■ THE EXERCISE
Return the listing below word for word.

■ DATA LINES
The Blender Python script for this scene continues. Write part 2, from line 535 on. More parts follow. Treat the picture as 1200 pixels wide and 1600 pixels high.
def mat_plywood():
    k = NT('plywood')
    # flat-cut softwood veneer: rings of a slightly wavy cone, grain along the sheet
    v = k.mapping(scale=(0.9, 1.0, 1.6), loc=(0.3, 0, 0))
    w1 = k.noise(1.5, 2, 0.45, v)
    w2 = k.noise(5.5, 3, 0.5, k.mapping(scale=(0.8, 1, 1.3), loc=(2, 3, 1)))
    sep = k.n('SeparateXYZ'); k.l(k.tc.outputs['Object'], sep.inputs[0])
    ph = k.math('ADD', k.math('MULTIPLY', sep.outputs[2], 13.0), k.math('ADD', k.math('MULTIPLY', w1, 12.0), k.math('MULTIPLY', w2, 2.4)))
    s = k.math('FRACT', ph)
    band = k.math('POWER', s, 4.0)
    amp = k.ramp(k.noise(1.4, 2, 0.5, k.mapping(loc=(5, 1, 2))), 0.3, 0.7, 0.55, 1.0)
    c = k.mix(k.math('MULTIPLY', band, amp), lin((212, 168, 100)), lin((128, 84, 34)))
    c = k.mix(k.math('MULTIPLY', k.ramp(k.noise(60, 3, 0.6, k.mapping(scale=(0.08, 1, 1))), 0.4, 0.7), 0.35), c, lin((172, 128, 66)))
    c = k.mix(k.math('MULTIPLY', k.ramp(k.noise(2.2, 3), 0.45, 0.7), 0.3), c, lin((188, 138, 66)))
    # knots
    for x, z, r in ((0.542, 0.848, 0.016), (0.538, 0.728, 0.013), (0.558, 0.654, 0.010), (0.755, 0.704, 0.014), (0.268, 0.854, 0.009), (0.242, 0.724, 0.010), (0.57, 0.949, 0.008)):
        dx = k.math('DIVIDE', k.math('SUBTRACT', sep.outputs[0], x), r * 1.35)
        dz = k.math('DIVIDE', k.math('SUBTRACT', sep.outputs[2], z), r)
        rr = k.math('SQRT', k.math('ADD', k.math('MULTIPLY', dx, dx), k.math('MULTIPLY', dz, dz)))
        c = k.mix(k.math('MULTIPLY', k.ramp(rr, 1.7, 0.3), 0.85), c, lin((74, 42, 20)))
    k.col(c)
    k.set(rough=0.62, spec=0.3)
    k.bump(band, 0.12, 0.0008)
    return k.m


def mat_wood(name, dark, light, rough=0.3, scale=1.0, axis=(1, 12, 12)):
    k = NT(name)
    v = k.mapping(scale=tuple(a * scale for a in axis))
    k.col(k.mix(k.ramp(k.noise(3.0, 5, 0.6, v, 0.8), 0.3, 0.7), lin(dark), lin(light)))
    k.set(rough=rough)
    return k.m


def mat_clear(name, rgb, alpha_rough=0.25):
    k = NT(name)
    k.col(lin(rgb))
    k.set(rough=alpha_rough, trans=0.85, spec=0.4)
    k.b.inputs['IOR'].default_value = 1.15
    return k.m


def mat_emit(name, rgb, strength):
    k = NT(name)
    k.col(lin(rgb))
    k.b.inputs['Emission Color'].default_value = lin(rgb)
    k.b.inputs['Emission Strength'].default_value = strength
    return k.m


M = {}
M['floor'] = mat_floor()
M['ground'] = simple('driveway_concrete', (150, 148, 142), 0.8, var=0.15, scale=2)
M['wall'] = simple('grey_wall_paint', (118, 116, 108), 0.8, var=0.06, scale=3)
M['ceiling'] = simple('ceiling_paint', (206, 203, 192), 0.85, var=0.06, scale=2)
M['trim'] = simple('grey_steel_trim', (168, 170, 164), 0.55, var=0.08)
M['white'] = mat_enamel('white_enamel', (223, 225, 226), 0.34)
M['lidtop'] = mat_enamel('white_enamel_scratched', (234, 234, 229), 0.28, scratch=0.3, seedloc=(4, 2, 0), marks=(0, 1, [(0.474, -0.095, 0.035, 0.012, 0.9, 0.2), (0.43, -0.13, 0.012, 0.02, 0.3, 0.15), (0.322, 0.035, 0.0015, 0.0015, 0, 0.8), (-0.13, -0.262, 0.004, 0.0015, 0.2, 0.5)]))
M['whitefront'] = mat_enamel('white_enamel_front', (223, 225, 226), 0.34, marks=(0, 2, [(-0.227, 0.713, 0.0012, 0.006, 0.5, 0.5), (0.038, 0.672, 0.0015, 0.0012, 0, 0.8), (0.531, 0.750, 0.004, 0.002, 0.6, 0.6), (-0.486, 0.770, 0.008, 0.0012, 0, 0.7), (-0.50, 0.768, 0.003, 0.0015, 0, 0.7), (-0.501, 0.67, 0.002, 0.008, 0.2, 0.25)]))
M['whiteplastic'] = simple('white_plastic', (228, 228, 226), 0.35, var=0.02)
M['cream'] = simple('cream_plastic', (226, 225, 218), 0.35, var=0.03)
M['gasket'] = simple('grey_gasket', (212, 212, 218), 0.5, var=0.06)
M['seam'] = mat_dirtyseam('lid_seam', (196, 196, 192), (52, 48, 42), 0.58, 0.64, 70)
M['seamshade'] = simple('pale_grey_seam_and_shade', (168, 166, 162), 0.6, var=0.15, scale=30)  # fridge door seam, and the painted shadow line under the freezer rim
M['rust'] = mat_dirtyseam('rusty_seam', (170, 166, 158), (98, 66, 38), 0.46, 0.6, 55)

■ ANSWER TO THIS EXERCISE
The Blender Python script for this scene continues. Write part 2, from line 535 on. More parts follow. Treat the picture as 1200 pixels wide and 1600 pixels high.
def mat_plywood():
    k = NT('plywood')
    # flat-cut softwood veneer: rings of a slightly wavy cone, grain along the sheet
    v = k.mapping(scale=(0.9, 1.0, 1.6), loc=(0.3, 0, 0))
    w1 = k.noise(1.5, 2, 0.45, v)
    w2 = k.noise(5.5, 3, 0.5, k.mapping(scale=(0.8, 1, 1.3), loc=(2, 3, 1)))
    sep = k.n('SeparateXYZ'); k.l(k.tc.outputs['Object'], sep.inputs[0])
    ph = k.math('ADD', k.math('MULTIPLY', sep.outputs[2], 13.0), k.math('ADD', k.math('MULTIPLY', w1, 12.0), k.math('MULTIPLY', w2, 2.4)))
    s = k.math('FRACT', ph)
    band = k.math('POWER', s, 4.0)
    amp = k.ramp(k.noise(1.4, 2, 0.5, k.mapping(loc=(5, 1, 2))), 0.3, 0.7, 0.55, 1.0)
    c = k.mix(k.math('MULTIPLY', band, amp), lin((212, 168, 100)), lin((128, 84, 34)))
    c = k.mix(k.math('MULTIPLY', k.ramp(k.noise(60, 3, 0.6, k.mapping(scale=(0.08, 1, 1))), 0.4, 0.7), 0.35), c, lin((172, 128, 66)))
    c = k.mix(k.math('MULTIPLY', k.ramp(k.noise(2.2, 3), 0.45, 0.7), 0.3), c, lin((188, 138, 66)))
    # knots
    for x, z, r in ((0.542, 0.848, 0.016), (0.538, 0.728, 0.013), (0.558, 0.654, 0.010), (0.755, 0.704, 0.014), (0.268, 0.854, 0.009), (0.242, 0.724, 0.010), (0.57, 0.949, 0.008)):
        dx = k.math('DIVIDE', k.math('SUBTRACT', sep.outputs[0], x), r * 1.35)
        dz = k.math('DIVIDE', k.math('SUBTRACT', sep.outputs[2], z), r)
        rr = k.math('SQRT', k.math('ADD', k.math('MULTIPLY', dx, dx), k.math('MULTIPLY', dz, dz)))
        c = k.mix(k.math('MULTIPLY', k.ramp(rr, 1.7, 0.3), 0.85), c, lin((74, 42, 20)))
    k.col(c)
    k.set(rough=0.62, spec=0.3)
    k.bump(band, 0.12, 0.0008)
    return k.m


def mat_wood(name, dark, light, rough=0.3, scale=1.0, axis=(1, 12, 12)):
    k = NT(name)
    v = k.mapping(scale=tuple(a * scale for a in axis))
    k.col(k.mix(k.ramp(k.noise(3.0, 5, 0.6, v, 0.8), 0.3, 0.7), lin(dark), lin(light)))
    k.set(rough=rough)
    return k.m


def mat_clear(name, rgb, alpha_rough=0.25):
    k = NT(name)
    k.col(lin(rgb))
    k.set(rough=alpha_rough, trans=0.85, spec=0.4)
    k.b.inputs['IOR'].default_value = 1.15
    return k.m


def mat_emit(name, rgb, strength):
    k = NT(name)
    k.col(lin(rgb))
    k.b.inputs['Emission Color'].default_value = lin(rgb)
    k.b.inputs['Emission Strength'].default_value = strength
    return k.m


M = {}
M['floor'] = mat_floor()
M['ground'] = simple('driveway_concrete', (150, 148, 142), 0.8, var=0.15, scale=2)
M['wall'] = simple('grey_wall_paint', (118, 116, 108), 0.8, var=0.06, scale=3)
M['ceiling'] = simple('ceiling_paint', (206, 203, 192), 0.85, var=0.06, scale=2)
M['trim'] = simple('grey_steel_trim', (168, 170, 164), 0.55, var=0.08)
M['white'] = mat_enamel('white_enamel', (223, 225, 226), 0.34)
M['lidtop'] = mat_enamel('white_enamel_scratched', (234, 234, 229), 0.28, scratch=0.3, seedloc=(4, 2, 0), marks=(0, 1, [(0.474, -0.095, 0.035, 0.012, 0.9, 0.2), (0.43, -0.13, 0.012, 0.02, 0.3, 0.15), (0.322, 0.035, 0.0015, 0.0015, 0, 0.8), (-0.13, -0.262, 0.004, 0.0015, 0.2, 0.5)]))
M['whitefront'] = mat_enamel('white_enamel_front', (223, 225, 226), 0.34, marks=(0, 2, [(-0.227, 0.713, 0.0012, 0.006, 0.5, 0.5), (0.038, 0.672, 0.0015, 0.0012, 0, 0.8), (0.531, 0.750, 0.004, 0.002, 0.6, 0.6), (-0.486, 0.770, 0.008, 0.0012, 0, 0.7), (-0.50, 0.768, 0.003, 0.0015, 0, 0.7), (-0.501, 0.67, 0.002, 0.008, 0.2, 0.25)]))
M['whiteplastic'] = simple('white_plastic', (228, 228, 226), 0.35, var=0.02)
M['cream'] = simple('cream_plastic', (226, 225, 218), 0.35, var=0.03)
M['gasket'] = simple('grey_gasket', (212, 212, 218), 0.5, var=0.06)
M['seam'] = mat_dirtyseam('lid_seam', (196, 196, 192), (52, 48, 42), 0.58, 0.64, 70)
M['seamshade'] = simple('pale_grey_seam_and_shade', (168, 166, 162), 0.6, var=0.15, scale=30)  # fridge door seam, and the painted shadow line under the freezer rim
M['rust'] = mat_dirtyseam('rusty_seam', (170, 166, 158), (98, 66, 38), 0.46, 0.6, 55)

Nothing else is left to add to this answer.